Fotocredit: Thomas von der Heiden
Das Duo in der Rockmusik funktioniert nach dem Prinzip der Reduktion: Wer nur zu zweit auf der Bühne steht, setzt meist auf Akzente statt auf Flächen, auf Gerüst statt auf Schmuck. Weniger ist mehr, heißt dann notgedrungen die Devise.
Auch IEDEREEN kennen sich aus mit der Frage, was entsteht, wenn man immer mehr weglässt, bis nur noch zwei Sachen übrigbleiben: die Freundschaft und die gemeinsame Liebe zur Musik. Angefangen hat das Ganze in einem Sandkasten am Niederrhein, wo sich Ron Huefnagels und Tom Sinke das erste Mal als Kindergartenkinder treffen und direkt anfreunden. Eine typische Provinzjugend: IEDEREEN sind nicht die erste Band, der die Reizarmut und die Metropolenferne dabei hilft, fixe Ideen zu fördern. Wenn es hier nichts gibt, nehmen wir die Dinge eben selbst in die Hand, lautet das Credo der beiden, die zusammen in verschiedenen Bands spielen, bis sie nach Köln ziehen. Zum Studieren, zum Musikmachen, zum Ausprobieren.
Wo das Ganze musikalisch enden sollte, war lange unklar. Es gab eine Zeit, da stand die Tür ihres Proberaums in Köln ständig offen. Befreundete Musiker kamen und gingen, es wurde hier mal gejammt und dort jemand eingeladen. Du hast ein cooles Riff? Klar, komm vorbei. Du spielst Querflöte? Klingt interessant, lass das mal probieren. Aber etwas Greifbares kam nicht dabei heraus, einer nach dem anderen verabschiedete sich, und am Ende blieben nur noch Ron und Tom übrig. Und selbst die glaubten nicht mehr, dass es weitergehen würde. Der Mietvertrag für den Proberaum war schon gekündigt, als sich die beiden ein allerletztes Mal dort verabredeten. „Wir haben es einfach fließen lassen“, erinnert sich Ron. „Einfach Musik machen, ohne groß darüber nachzudenken.“ Irgendwas ist geschehen in diesem Moment. War es ein Funke? Ein Blitz? Ein Neurotransmitter, der ihr zentrale Nervensystem durcheinanderwirbelte? Fakt ist: Seit diesem Abend gibt es das Duo IEDEREEN.
„Ich geh k.o., brenne lichterloh“: Schon der Opener „GKO“ ihres Debütalbums fasst in wenigen Worten zusammen, worum es bei IEDEREEN geht. Um das Risiko, um die Verausgabung, um den Einsatz weit über das Maß hinaus.
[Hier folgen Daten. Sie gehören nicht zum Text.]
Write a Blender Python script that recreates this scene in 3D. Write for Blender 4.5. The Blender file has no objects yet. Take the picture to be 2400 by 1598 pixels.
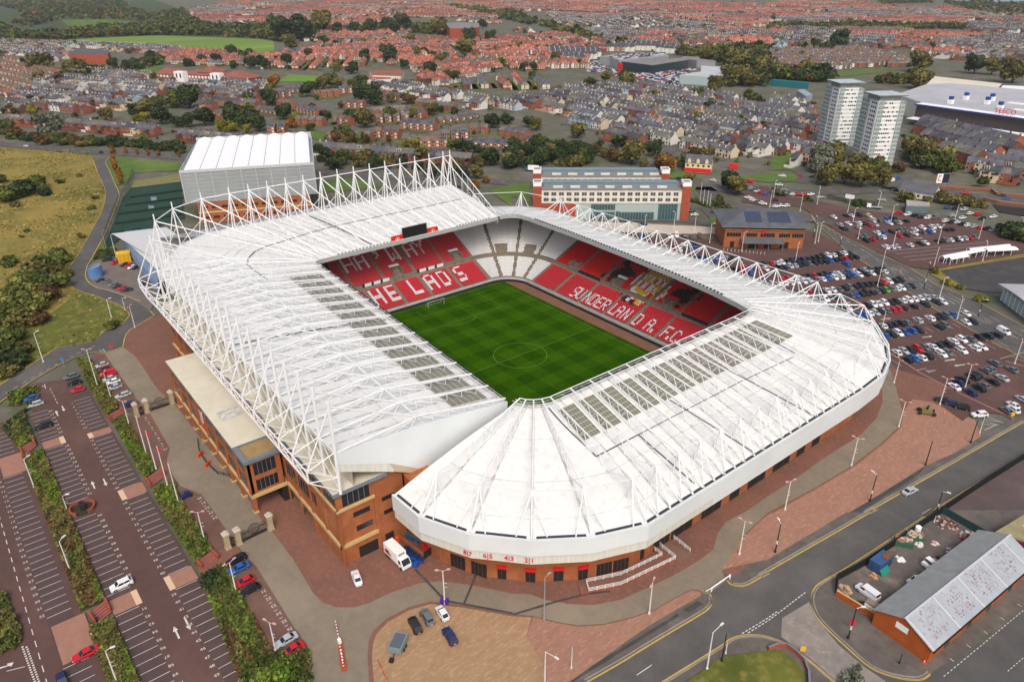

Wenn man nur zu zweit ist, muss man einfach mit höherem Engagement spielen, und es ist vor allem die Dringlichkeit und die Energie dieser Band, die einen direkt am Kragen packt. Das hat durchaus etwas von dem verzweifelten Ennui, den Bands wie die Fehlfarben oder Abwärts vor über 40 Jahren formulierten. Und das führt einen dann auch musikalisch auf die richtige Fährte. Denn IEDEREEN holen sich einen Teil ihres Inspirationsstoffs im Post-Punk der späten 70er und frühen 80er., als Bands wie Wire, Gang Of Four oder Devo für Aufsehen sorgten. Hier wird robotisch gegroovt, neurotisch gesungen, fatalistisch getextet – und das immer mit lockerer Faust, um den Zuhörern bei Bedarf schnell mal eine reinzimmern zu können.
Die Formel lautet dabei laut Ron „50 Prozent der Songs sind düster, 50 Prozent eher fröhlich.“ Tatsächlich ist es diese Balance, die IEDEREEN auszeichnet. Brachial und kompromisslos auf der einen Seite, harmonisch und eingängig auf der anderen. Am Ende geht es bei IEDEREEN nicht nur um Reflexion, sondern auch um den Augenblick, um den Moment des Schwindels, um die Körperlichkeit, um die Feier und den Hedonismus, letztendlich also – sagen wir, wie’s ist - ums Wegdröhnen und ums Ficken. Alte Punk-Tradition eben. Ihr habt den Alltag? Wir haben den Fluchtweg!
Zwei Menschen machen Musik und schauen mal, was passiert. Das Rezept, nach dem IEDEREEN handeln, klingt simpel, und es hat sich seit diesem einen Abend im Proberaum, ja eigentlich seit dem ersten Treffen im Sandkasten auch nicht großartig verändert: Freundschaft ist die Basis, Kreativität das Ergebnis.